* [GIVEN INSTRUCTION] Find the lines with the string "scene" and return them.
---- RECORDED INFORMATION
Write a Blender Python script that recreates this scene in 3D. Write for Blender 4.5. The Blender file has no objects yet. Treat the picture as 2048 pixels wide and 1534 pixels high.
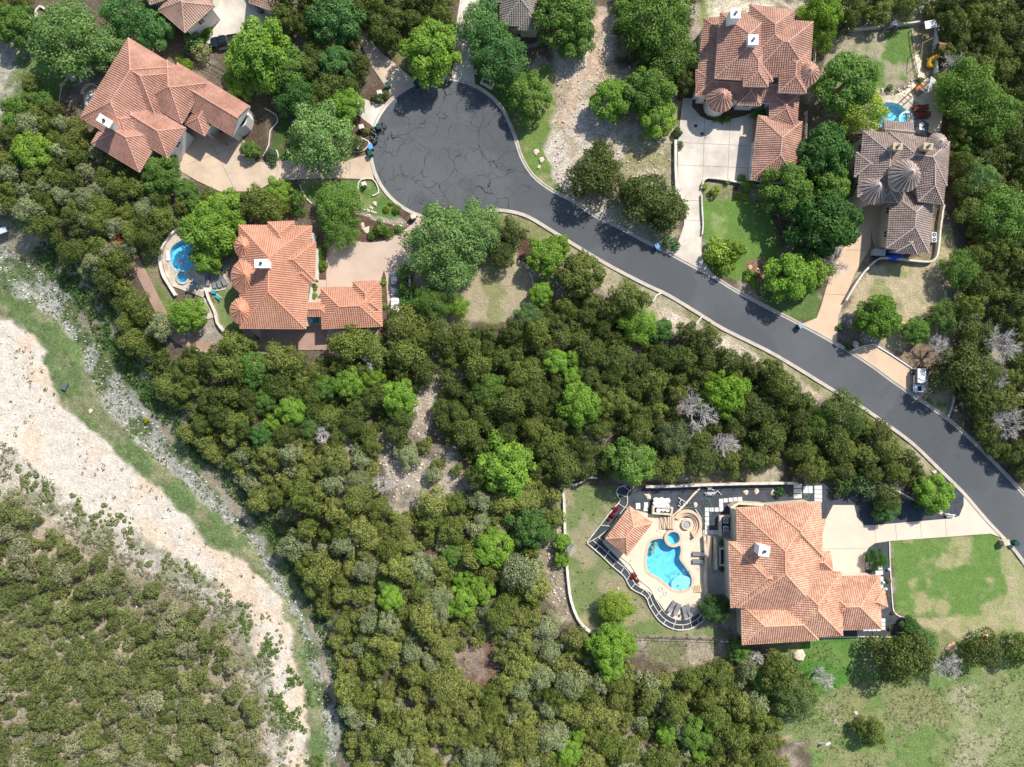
import bpy, math, random
import numpy as np
from mathutils import Vector, Matrix, geometry
rad = math.radians
# ---------------------------------------------------------------- camera, sky, sun
sc = bpy.context.scene
COL = sc.collection
H = 140.0          # drone height in metres
S = 0.1            # metres on the ground per photo pixel at level 0
cam = bpy.data.cameras.new("camera"); camo = bpy.data.objects.new("camera", cam); COL.objects.link(camo)
camo.location = (0, 0, H); camo.rotation_euler = (0, 0, 0)
cam.sensor_width = 36.0; cam.lens = 36.0 * H / 204.8; cam.clip_end = 6000; cam.clip_start = 1
sc.camera = camo
SUN_EL, SUN_AZ = 45.0, 39.0      # azimuth: clockwise from +Y (up in the picture); light comes from the upper right
w = bpy.data.worlds.new("World"); sc.world = w; w.use_nodes = True
nt = w.node_tree; bg = nt.nodes['Background']
sky = nt.nodes.new('ShaderNodeTexSky'); sky.sky_type = 'NISHITA'; sky.sun_disc = False
sky.sun_elevation = rad(SUN_EL); sky.sun_rotation = rad(SUN_AZ)
nt.links.new(sky.outputs[0], bg.inputs[0]); bg.inputs[1].default_value = 0.13
sl = bpy.data.lights.new("sun", 'SUN'); sl.energy = 4.6; sl.angle = rad(0.6); sl.color = (1.0, 0.955, 0.88)
so = bpy.data.objects.new("sun", sl); COL.objects.link(so)
dv = Vector((math.sin(rad(SUN_AZ)) * math.cos(rad(SUN_EL)), math.cos(rad(SUN_AZ)) * math.cos(rad(SUN_EL)), math.sin(rad(SUN_EL))))
so.rotation_euler = dv.to_track_quat('Z', 'Y').to_euler()
sc.view_settings.view_transform = 'Standard'; sc.view_settings.look = 'None'
sc.view_settings.exposure = 0.50; sc.view_settings.gamma = 1.0
sc.cycles.max_bounces = 6; sc.cycles.transparent_max_bounces = 12
RND = random.Random(7); NR = np.random.default_rng(11)

# ---------------------------------------------------------------- noise and terrain
def _hash(ix, iy, seed):
    n = (ix * 374761393 + iy * 668265263 + seed * 1442695041) & 0xffffffff
    n = ((n ^ (n >> 13)) * 1274126177) & 0xffffffff
    return ((n ^ (n >> 16)) & 0xffff) / 65535.0
def vnoise(x, y, sc_, seed=0):
    x = np.asarray(x, float) / sc_ + 1000; y = np.asarray(y, float) / sc_ + 1000
    ix = np.floor(x).astype(np.int64); iy = np.floor(y).astype(np.int64); fx = x - ix; fy = y - iy
    fx = fx * fx * (3 - 2 * fx); fy = fy * fy * (3 - 2 * fy)
    a = _hash(ix, iy, seed); b = _hash(ix + 1, iy, seed); c = _hash(ix, iy + 1, seed); d = _hash(ix + 1, iy + 1, seed)
    return (a * (1 - fx) + b * fx) * (1 - fy) + (c * (1 - fx) + d * fx) * fy
def fbm(x, y, sc_, seed=0, octv=4):
    t = 0; a = 1; s = 0
    for k in range(octv):
        t = t + a * vnoise(x, y, sc_ / 2 ** k, seed + k * 17); s += a; a *= 0.55
    return t / s
def sstep(a, b, x):
    t = np.clip((x - a) / (b - a), 0, 1); return t * t * (3 - 2 * t)
CREEK = [(-300, 380), (-60, 480), (30, 530), (95, 585), (150, 650), (190, 720), (240, 800), (300, 870), (370, 940), (440, 1000), (520, 1080), (570, 1150), (615, 1250), (645, 1340), (670, 1440), (685, 1560), (700, 1800)]
def dist_poly(px, py, pts, closed=False):
    px = np.asarray(px, float); py = np.asarray(py, float)
    best = np.full(px.shape, 1e9); side = np.zeros(px.shape)
    n = len(pts)
    for i in range(n if closed else n - 1):
        x0, y0 = pts[i]; x1, y1 = pts[(i + 1) % n]; dx, dy = x1 - x0, y1 - y0
        t = np.clip(((px - x0) * dx + (py - y0) * dy) / (dx * dx + dy * dy), 0, 1)
        ex = px - (x0 + t * dx); ey = py - (y0 + t * dy); d = np.hypot(ex, ey)
        m = d < best; best = np.where(m, d, best); side = np.where(m, np.sign(dx * ey - dy * ex), side)
    return best, side
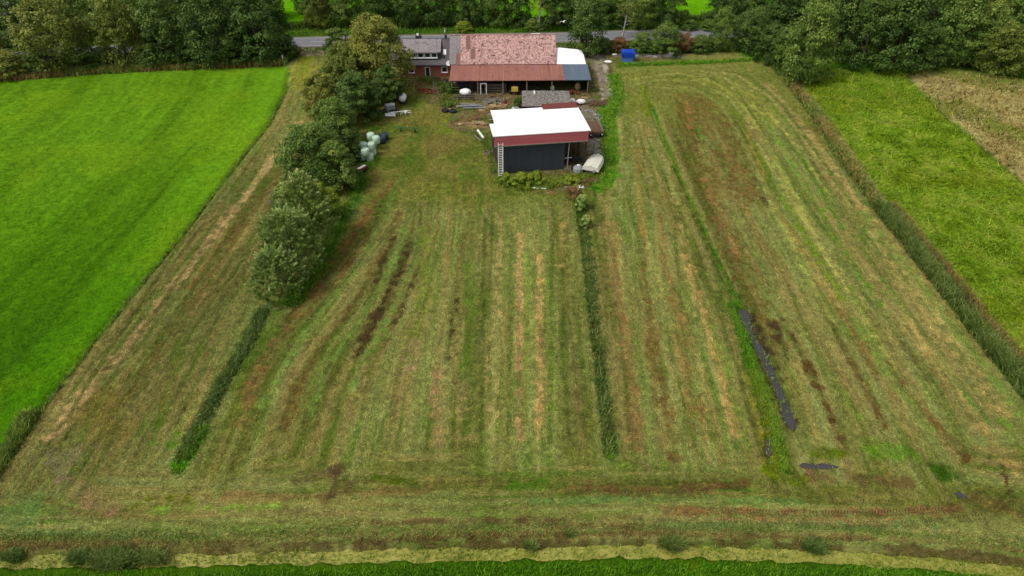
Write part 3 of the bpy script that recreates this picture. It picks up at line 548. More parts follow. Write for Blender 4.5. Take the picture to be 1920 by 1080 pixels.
LM = {'dark': leaf_mat('dark_leaves', S(48, 78, 26), S(86, 117, 44), S(138, 158, 76)),
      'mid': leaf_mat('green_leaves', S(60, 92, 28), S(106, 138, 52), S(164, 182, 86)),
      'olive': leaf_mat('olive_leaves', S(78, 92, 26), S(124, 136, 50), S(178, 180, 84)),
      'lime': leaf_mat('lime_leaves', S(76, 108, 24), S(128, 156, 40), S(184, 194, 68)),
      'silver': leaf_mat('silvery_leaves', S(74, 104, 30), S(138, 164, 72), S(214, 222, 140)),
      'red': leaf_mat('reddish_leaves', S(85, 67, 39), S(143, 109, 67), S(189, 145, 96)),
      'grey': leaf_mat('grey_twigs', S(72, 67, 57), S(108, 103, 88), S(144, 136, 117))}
m_bark = var_mat('bark', S(92, 80, 64), .4, 4, .95, stretch=(1, 1, .3)); m_birch = var_mat('birch_bark', S(190, 184, 172), .5, 5, .85, c2=S(96, 90, 84))
def env(style, h):
    if style == 'cone': return np.clip(1-h, 0, 1)**.62*np.clip(h*7+.45, 0, 1)
    if style == 'column': return (1-np.abs(2*h-1)**3)**.6*.95+.05
    if style == 'dome': return np.sqrt(np.clip(1-h**2.2, 0, 1))*np.clip(h*3+.75, 0, 1)
    return np.sqrt(np.clip(1-(np.abs(1.9*h-.85))**2.2, 0, 1))          # round
def crown_arrays(seed, r, z0, H, nc, nl, leaf, style='round', cs=.24, droop=0, up=.35, asp=1.6, spiky=False):
    rs = np.random.RandomState(seed)
    h = rs.beta(1.15, 1.1, nc); a = rs.rand(nc)*2*np.pi
    lobe = .78 + .42*vn(np.cos(a)*1.6+5, np.sin(a)*1.6+h*4, seed % 8)
    er = env(style, h)*r*lobe; q = np.where(rs.rand(nc) < .75, .72+.26*rs.rand(nc), .2+.5*rs.rand(nc))
    cx, cy, cz = np.cos(a)*er*q, np.sin(a)*er*q, z0 + h*(H-z0)*(.9+.1*rs.rand(nc))
    rc = r*cs*(.55+.8*rs.rand(nc)); rc = np.minimum(rc, er*.6+.3)
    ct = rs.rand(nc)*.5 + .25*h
    k = rs.randint(0, nc, nl); d = rs.normal(size=(nl, 3)); d /= np.linalg.norm(d, axis=1)[:, None]
    d[:, 2] = np.abs(d[:, 2])*np.where(rs.rand(nl) < .75, 1, -1); rad = rc[k]*(.35+.78*rs.rand(nl)**.6)
    p = np.stack([cx[k], cy[k], cz[k]], 1) + d*rad[:, None]*np.array([1, 1, .72])
    if spiky:                                   # leafy shoots that point up and outwards
        ax = np.stack([np.cos(a)*.75, np.sin(a)*.75, .55+.6*rs.rand(nc)], 1)+rs.normal(size=(nc, 3))*.25; ax /= np.linalg.norm(ax, axis=1)[:, None]; sl = rs.rand(nl)**.8
        p = np.stack([cx[k], cy[k], cz[k]], 1) + ax[k]*(sl*rc[k]*1.7)[:, None] + d*(rc[k]*.55*(1.2-sl))[:, None]
    out = p - np.array([0, 0, z0+.4*(H-z0)]); out /= np.linalg.norm(out, axis=1)[:, None]+1e-6
    if droop: p[:, 2] -= droop*rs.rand(nl)**2*rc[k]*1.5
    nrm = d*.7 + out*.35 + rs.normal(size=(nl, 3))*.6; nrm[:, 2] += up; nrm /= np.linalg.norm(nrm, axis=1)[:, None]
    t = np.cross(nrm, rs.normal(size=(nl, 3))) if not spiky else ax[k]+rs.normal(size=(nl, 3))*.3; t /= np.linalg.norm(t, axis=1)[:, None]+1e-6; b_ = np.cross(nrm, t)
    s = leaf*(.55+.8*rs.rand(nl)); w_ = (s/asp)[:, None]*.5; s = s[:, None]*.5
    V = np.stack([p-t*s, p-b_*w_, p+t*s, p+b_*w_], 1).reshape(-1, 3); V[:, 2] = np.maximum(V[:, 2], .05)
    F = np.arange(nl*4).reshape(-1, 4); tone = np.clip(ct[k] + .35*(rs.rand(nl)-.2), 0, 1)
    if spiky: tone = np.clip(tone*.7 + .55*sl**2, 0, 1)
    # inner mass of older, shaded leaves so that the crown is closed
    return V, F, tone
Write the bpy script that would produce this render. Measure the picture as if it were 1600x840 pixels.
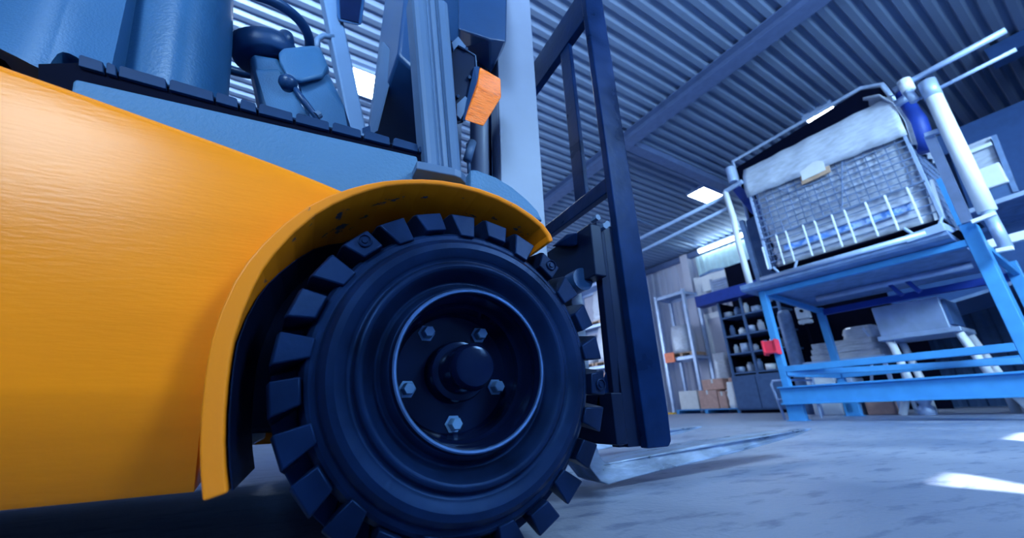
import bpy, bmesh, math, random
import numpy as np
from mathutils import Matrix, Vector
random.seed(7)
for o in list(bpy.data.objects): bpy.data.objects.remove(o)
S = bpy.context.scene; C = S.collection
rad = math.radians

# ------------------------------------------------------------------ camera
# world frame = the truck's own frame (x forward, y to its left, z up); the hall is turned 4.7 degrees to it
FPX = 612.4; PITCH = rad(20.01); ROLL = rad(-2.06); YAW_T = rad(62.74); YAW_R = rad(58.04); CAMH = 0.2437
_U = np.array([math.sin(ROLL)*math.cos(PITCH), math.cos(ROLL)*math.cos(PITCH), -math.sin(PITCH)])
_H = np.array([0, 0, -1.]) + _U[2]*_U; _H /= np.linalg.norm(_H)
_R = np.cross(_H, _U)
def _fr(a):
    F = math.cos(a)*_H + math.sin(a)*_R
    return np.array([F, np.cross(_U, F), _U])
MT = _fr(YAW_T); MR = _fr(YAW_R)
cam = bpy.data.objects.new('camera', bpy.data.cameras.new('camera')); C.objects.link(cam)
cam.matrix_world = Matrix.Translation((0, 0, CAMH)) @ Matrix([list(r) for r in MT]).to_4x4()
cam.data.sensor_width = 36; cam.data.lens = FPX/1600*36
cam.data.clip_start = 0.01; cam.data.clip_end = 200
cam.data.dof.use_dof = True; cam.data.dof.focus_distance = 0.95; cam.data.dof.aperture_fstop = 2.8
S.camera = cam

def _ray(px, py, M):
    return M @ np.array([(px-800)/FPX, -(py-420)/FPX, -1.])
def TY(px, py, y):                      # point of the truck frame on the plane y
    d = _ray(px, py, MT); p = d*y/d[1]; return Vector((p[0], p[1], p[2]+CAMH))
def TX(px, py, x):
    d = _ray(px, py, MT); p = d*x/d[0]; return Vector((p[0], p[1], p[2]+CAMH))
def RX(px, py, x):                      # point of the hall frame on the plane x
    d = _ray(px, py, MR); p = d*x/d[0]; return Vector((p[0], p[1], p[2]+CAMH))
ROOM = Matrix.Rotation(YAW_T-YAW_R, 4, 'Z')
def W(x, y, z=0): return ROOM @ Vector((x, y, z))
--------
* [WRITTEN RESPONSE]
Write a Blender Python script that recreates this scene in 3D. Write for Blender 4.5. The Blender file has no objects yet. Treat the picture as 2048 pixels wide and 1534 pixels high.
sc = bpy.context.scene
S = bpy.context.scene; C = S.collection